- [Challenge] Extract, from the listing that follows, each line containing the word "picture".

- [Dataset excerpt]

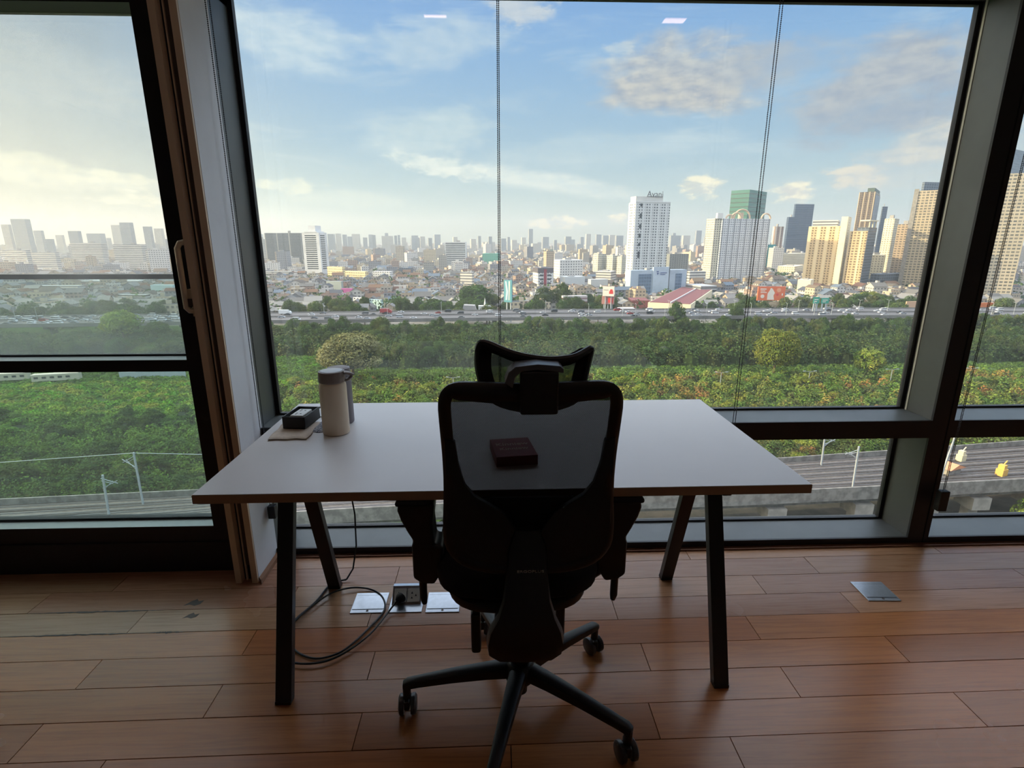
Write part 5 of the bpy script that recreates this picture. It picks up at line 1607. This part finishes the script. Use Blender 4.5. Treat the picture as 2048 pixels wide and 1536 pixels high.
# beige complex
o, Lr, Ll, H = tower('beige_complex', 'beige sunlit condominium wing, left half of the pair right of the blue towers', 1618, 1686, 1690, 452, 650, 55, F_beige)
child_box(o, 'upper_storey', F_off, 1, Lr - 1, 6, Ll * .9, H, H + 7, uvm=True)
o, Lr, Ll, H = tower('stair_tower', 'cream stair tower between the two beige wings', 1684, 1697, 1704, 433, 640, 50, F_cream, roof=False)
o, Lr, Ll, H = tower('beige_complex', 'right beige wing with balconies and a side painted dark for shade', 1700, 1736, 1752, 462, 628, 38, F_beige2, roof=False)
child_box(o, 'shade_side', F_slate, 0.3, Lr + .4, -0.5, Ll * .6, 0, H + 4, uvm=True)  # dark facing paints in the shade on this side of the wing
for x in (.1, .5, .9):
    child_box(o, 'roof_column', mat('cream_frame', (0.66, 0.60, 0.46), .7), Lr * x, Lr * x + 1, 0, 1, H + 4, H + 11)
child_box(o, 'roof_frame', bpy.data.materials['cream_frame'], -1, Lr + 1, -1, Ll * .5, H + 11, H + 12.4)
tower('corner_block', 'small cream block overgrown on the roof in front of the beige wing', 1596, 1622, 1628, 560, 560, 50, mat('cream_block', (.72, .64, .48), .8))
# right group
o, Lr, Ll, H = tower('finned_tower', 'tall brown tower with pale vertical fins', 1719, 1752, 1772, 383, 900, 50, F_brown, roof=False)
child_box(o, 'navy_wing', F_navy, 0.3, Lr + .5, -0.6, Ll * .6, 0, H - 4, uvm=True)
child_box(o, 'roof_screen', mat('roof_green', (.06, .09, .07), .6), 2, Lr + 12, 2, 12, H, H + 6)
tower('navy_tower', 'slim dark tower right behind the finned one', 1764, 1766, 1776, 413, 1000, 10, F_slate)
tower('white_condo', 'cream white condominium with stepped top between the dark towers', 1770, 1790, 1799, 437, 800, 40, F_white)
tower('white_condo', 'low cream office with striped windows at the foot of the cream condominium', 1745, 1772, 1776, 510, 690, 60, F_white)
tower('brown_block', 'brown apartment block left of the tall brown tower', 1796, 1820, 1832, 448, 720, 48, F_block)
tower('brown_block', 'dark low block at the foot of the brown apartment block', 1742, 1760, 1812, 548, 640, 20, F_slate, depth=20)
o, Lr, Ll, H = tower('tall_brown_tower', 'tallest brown tower with balconies beside the mullion', 1829, 1877, 1893, 380, 630, 52, F_tall, roof=False)
child_box(o, 'pale_fin', M_conc2, -0.8, 0.2, Ll * .80, Ll, 0, H + 2)
tower('glass_tower', 'blue-grey glass tower half hidden behind the mullion', 1845, 1850, 1912, 364, 760, 10, F_slate, roof=False)
tower('balcony_tower', 'huge brown tower with a grid of balconies in the right window', 1950, 2080, 2110, 345, 500, 66, facade('balc', (.50, .43, .32), (.12, .12, .11), 3.6, 3.1, .72, .5))
tower('glass_tower', 'blue glass tower top behind the balcony tower in the right window', 2000, 2030, 2060, 298, 900, 30, F_blue, roof=False)


tower('market_hall', 'long low hall with an orange front beside the expressway in the right window', 1955, 1958, 2002, 606, 420, 6, mat('orange_wall', (0.62, 0.17, 0.05), .7), depth=12)
tower('market_hall', 'small low hall with a peach roof left of the mullion beside the expressway', 1812, 1814, 1838, 603, 425, 6, mat('peach_wall', (0.62, 0.38, 0.24), .7), depth=12)

tower('apartment_block', 'added dark block hidden behind the right mullion, shading the balcony tower', 1893, 1896, 1938, 497, 505, 6, F_slate, depth=60)  # added unseen block, placed to cast shade on the balcony tower
# hazy skyline
sky = [(1, 22, 449), (20, 60, 438), (66, 87, 461), (110, 128, 470), (135, 162, 462), (172, 210, 467), (221, 244, 450), (238, 266, 445), (285, 304, 453), (307, 327, 457), (330, 345, 478), (90, 108, 478), (192, 222, 476),
       (512, 520, 468), (652, 666, 468), (669, 679, 467), (683, 691, 469), (693, 702, 473), (700, 718, 468), (735, 745, 469), (743, 750, 470), (758, 786, 472), (787, 794, 471), (794, 800, 470), (801, 812, 475), (815, 853, 475),
       (866, 881, 469), (940, 952, 478), (976, 984, 473), (1000, 1012, 477), (1022, 1034, 480), (1056, 1066, 458), (1083, 1098, 474), (1062, 1082, 487), (1107, 1114, 480), (1129, 1143, 473), (1171, 1182, 468), (1191, 1203, 469),
       (1204, 1218, 471), (1217, 1231, 470), (1230, 1247, 471), (1338, 1362, 471), (1364, 1381, 471), (1391, 1404, 461), (1137, 1150, 479), (1416, 1426, 486), (1640, 1660, 445), (1796, 1812, 470), (970, 990, 484), (1152, 1164, 488), (820, 836, 471), (838, 850, 473), (768, 776, 466), (855, 864, 476), (905, 915, 474), (955, 962, 472), (1014, 1020, 474), (1042, 1052, 475), (1160, 1168, 474), (1255, 1262, 476), (541, 548, 474), (655, 660, 474), (1345, 1352, 466), (1408, 1414, 474), (724, 733, 475)]
for i, (x0, x1, yt) in enumerate(sky):
    D = 2300 + (i * 137) % 900 if x0 > 400 else 1500 + (i * 211) % 700
    xc = x0 + (x1 - x0) * (0.72 if x0 < 400 else 0.18)
    g_ = 'hazy towers seen through the door glass' if x0 < 400 else 'hazy towers on the far skyline'
    sg = 'seen through the door' if x0 < 400 else 'between the left post and the striped block' if x0 < 890 else 'between the middle chain and the hotel tower' if x0 < 1258 else 'right of the hotel tower'
    sz = 'tall' if yt < 466 else 'mid-height' if yt < 473 else 'low'
    lb_ = sz + ' hazy tower on the skyline, ' + sg; g_ = sz + ' skyline towers ' + sg
    tower('skyline_tower', lb_, x0, xc, x1, yt, D, 88 if x0 < 400 else 10, F_haze if i % 3 else F_haze2, group=g_, roof=False)
for x0, x1, yt, D, lab in ((140, 212, 486, 1150, 'wide grey office block in the haze, middle of the door view'), (225, 292, 489, 1050, 'white curved office block in the haze right of the grey one'), (0, 60, 500, 1000, 'grey block in the haze at the left picture edge'),
                           (62, 118, 505, 980, 'low striped block in the haze left of the grey office block'), (290, 345, 500, 1000, 'pale block in the haze near the door stile')):
    tower('office_block', lab, x0, x0 + (x1 - x0) * .85, x1, yt, D, 88, F_off)
for x0, x1, yt, D, lab in ((0, 60, 578, 560, 'grey depot hall at the left edge below the handrail'), (70, 170, 572, 590, 'long grey depot building with white end walls below the handrail'), (130, 300, 562, 680, 'long grey depot roof just below the handrail'),
                           (235, 300, 590, 520, 'brown shed roof below the handrail'), (300, 352, 570, 560, 'light blue warehouse beside the door stile')):
    tower('depot_hall', lab, x0, x0 + (x1 - x0) * .85, x1, yt, D, 84, F_park if 'blue' not in lab else mat('light_blue', (.36, .50, .56), .7), roof=False)

# train and walls in the meadow, left
M_train = mat('cream_train', (0.52, 0.48, 0.38), .6)
for k, (xa, xb) in enumerate(((-40, 66), (68, 168))):
    a = at(xa, 766, z=GZ); b = at(xb, 760, z=GZ)
    ang = math.atan2(b.y - a.y, b.x - a.x); L = (b - a).length - 1
    t = link('train_carriage', None, None, (a.x, a.y, GZ), ang); tag(t, 'cream train carriage in the meadow, %s of the two' % ('longer left' if k == 0 else 'right'), 'train carriage', 'carriages in the meadow')
    mb = MB(); mb.box(0, L, -1.5, 1.5, .8, 3.2); build(mb, 'carriage_body', M_train, t)
    mb = MB(); mb.box(0, L, -1.6, 1.6, 3.2, 3.9); build(mb, 'roof', mat('carriage_roof', (.55, .5, .42), .6), t)
    for i in range(int(L / 3)):
        mb = MB(); mb.box(1 + i * 3, 2.6 + i * 3, -1.55, -1.4, 2.0, 2.9); build(mb, 'carriage_window', M_dwin, t)
a = at(240, 757, z=GZ); b = at(372, 754, z=GZ)
mb = MB(); mb.box(0, (b - a).length, -.2, .2, 0, 3.0); tag(build(mb, 'boundary_fence', mat('blue_grey_wall', (.36, .42, .46), .8), loc=a, rz=math.atan2(b.y - a.y, b.x - a.x)), 'pale blue-grey boundary wall in the meadow right of the carriages', 'wall')

# ------------------------------------------------------------------ billboards and signs
def billboard(lab, xl, xr, yt, yb_, Y, face, bits, rz=0.0, posts=2, thick=1.2):
    a, b = at(xl, yb_, Y=Y), at(xr, yt, Y=Y)
    w = (b.x - a.x) / max(math.cos(rz), .2); h = b.z - a.z
    t = link('billboard', None, None, (a.x, Y, a.z), rz); tag(t, lab, 'billboard')
    mb = MB(); mb.box(0, w, 0, thick, 0, h); pn = build(mb, 'panel', face, t)
    for i in range(posts):
        x = w * (i + .5) / posts
        mb = MB(); mb.box(x - .4, x + .4, thick, thick + .8, GZ - a.z, h * .5); build(mb, 'post', M_mast, t)
    for nm, m, poly in bits:
        mb = MB(); mb.prism([(p[0] * w, p[1] * h) for p in poly], -.12, .02, 'y'); build(mb, nm, m, pn)
    return t


M_or = mat('orange_print', (0.72, 0.16, 0.06), .6); M_wh = mat('white_print', (0.78, 0.70, 0.62), .6); M_rd = mat('red_print', (0.62, 0.04, 0.04), .6)
rc_ = lambda x0, x1, y0, y1: [(x0, y0), (x1, y0), (x1, y1), (x0, y1)]
circ = lambda cx, cy, r, s=1.9: [(cx + r * math.cos(i * .524), cy + r * s * math.sin(i * .524)) for i in range(12)]
billboard('orange billboard with white figures beside the right blind chain', 1514, 1572, 573, 601, 432, M_or,
          [('print_figure', M_wh, [(.36, .05), (.62, .05), (.58, .35), (.62, .55), (.52, .85), (.46, .9), (.42, .7), (.36, .5)]), ('print_disc', M_wh, circ(.18, .30, .07)), ('print_line', M_wh, rc_(.08, .30, .78, .86)), ('print_line', M_wh, rc_(.10, .26, .66, .72)),
           ('print_line', M_wh, rc_(.10, .32, .55, .60)), ('print_disc', mat('peach_print', (.8, .35, .2), .6), circ(.76, .74, .08)), ('print_disc', M_rd, circ(.72, .42, .05)), ('print_line', M_wh, rc_(.88, .92, .35, .5))])
a, b = at(1520, 614, Y=431), at(1571, 603, Y=431)
mb = MB()
for i in range(26):
    x = (b.x - a.x) * i / 25; mb.box(x - .18, x + .18, -.2, .2, 0, b.z - a.z)
mb.box(0, b.x - a.x, -.1, .1, (b.z - a.z) * .45, (b.z - a.z) * .75)
tag(build(mb, 'slat_fence', mat('tan_slats', (.50, .40, .28), .7), loc=(a.x, 431, a.z)), 'tall tan slatted screen under the orange billboard', 'screen')
billboard('white billboard with a red mark, upper of the pair left of the hospital', 1205, 1227, 573, 592, 425, M_wh, [('print_block', M_rd, rc_(.58, .92, .25, .55)), ('print_disc', M_rd, circ(.76, .62, .12, 1.0)), ('print_line', mat('grey_ink', (.3, .3, .3), .7), rc_(.1, .5, .62, .68))], rz=R(-18))
billboard('pale red lower billboard under the white one left of the hospital', 1203, 1227, 592, 608, 427, mat('pale_red_print', (.42, .20, .18), .6), [('print_block', M_rd, rc_(.5, .9, .2, .8))], rz=R(-18), posts=3)
billboard('tall blue billboard on two white posts right of the middle chain', 1008, 1023, 560, 604, 418, mat('teal_print', (.10, .32, .38), .5),
          [('print_wave', mat('pale_blue_print', (.45, .6, .68), .5), [(.2, .1), (.45, .1), (.55, .5), (.35, .95), (.15, .95), (.3, .5)]), ('print_wave', M_wh, [(.6, .1), (.72, .1), (.8, .95), (.62, .95)])], rz=R(-30))
for xl, xr in ((1626, 1640), (1642, 1659)):
    billboard('green road sign over the expressway, %s of the two' % ('left' if xl == 1626 else 'right'), xl, xr, 594 + (2 if xl > 1630 else 0), 607, 384, mat('road_green', (.02, .30, .22), .6), [('print_line', M_wh, rc_(.15, .8, .55, .68)), ('print_line', M_wh, rc_(.15, .6, .25, .38))], thick=.3)
# small pavilion and white spire beside the expressway
p = at(938, 622, Y=410); mb = MB(); mb.prism([(0, 0), (12, 0), (10.5, 5), (2, 5.4)], 0, 8, 'y'); tag(build(mb, 'pavilion', mat('grey_pavilion', (.32, .31, .32), .8), loc=(p.x - 6, 410, p.z - 1)), 'small grey pavilion roof beside the expressway left of the middle chain', 'pavilion')
p = at(970, 622, Y=408); mb = MB(); mb.prism([(-5, 0), (5, 0), (6.5, 2.6), (4, 5), (-5, 5)], 0, 4, 'y'); mb.cyl((0, 2, 5), (0, 2, 10.5), .9, .1, 8); tag(build(mb, 'white_shrine', M_wpaint, loc=(p.x, 408, p.z - 1)), 'small white boat-shaped shrine with a spire beside the expressway', 'shrine')
o, Lr, Ll, H = tower('house', 'white three-storey terrace with pink balconies among the trees right of the blue billboard', 1123, 1126, 1175, 592, 450, 8, facade('pinkh', (.62, .56, .56), (.22, .10, .12), 200, 3.2, 1, .45), depth=12)
p = at(1305, 622, Y=408); mb = MB(); mb.prism([(-7, 0), (7, 0), (6, 2.2), (-6, 2.2)], 0, 8, 'y'); tag(build(mb, 'shed_roof', M_wpaint, loc=(p.x - 20, 406, p.z)), 'white shed roof beside the expressway below the red-roofed hall', 'shed')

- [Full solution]
Write part 5 of the bpy script that recreates this picture. It picks up at line 1607. This part finishes the script. Use Blender 4.5. Treat the picture as 2048 pixels wide and 1536 pixels high.
for x0, x1, yt, D, lab in ((140, 212, 486, 1150, 'wide grey office block in the haze, middle of the door view'), (225, 292, 489, 1050, 'white curved office block in the haze right of the grey one'), (0, 60, 500, 1000, 'grey block in the haze at the left picture edge'),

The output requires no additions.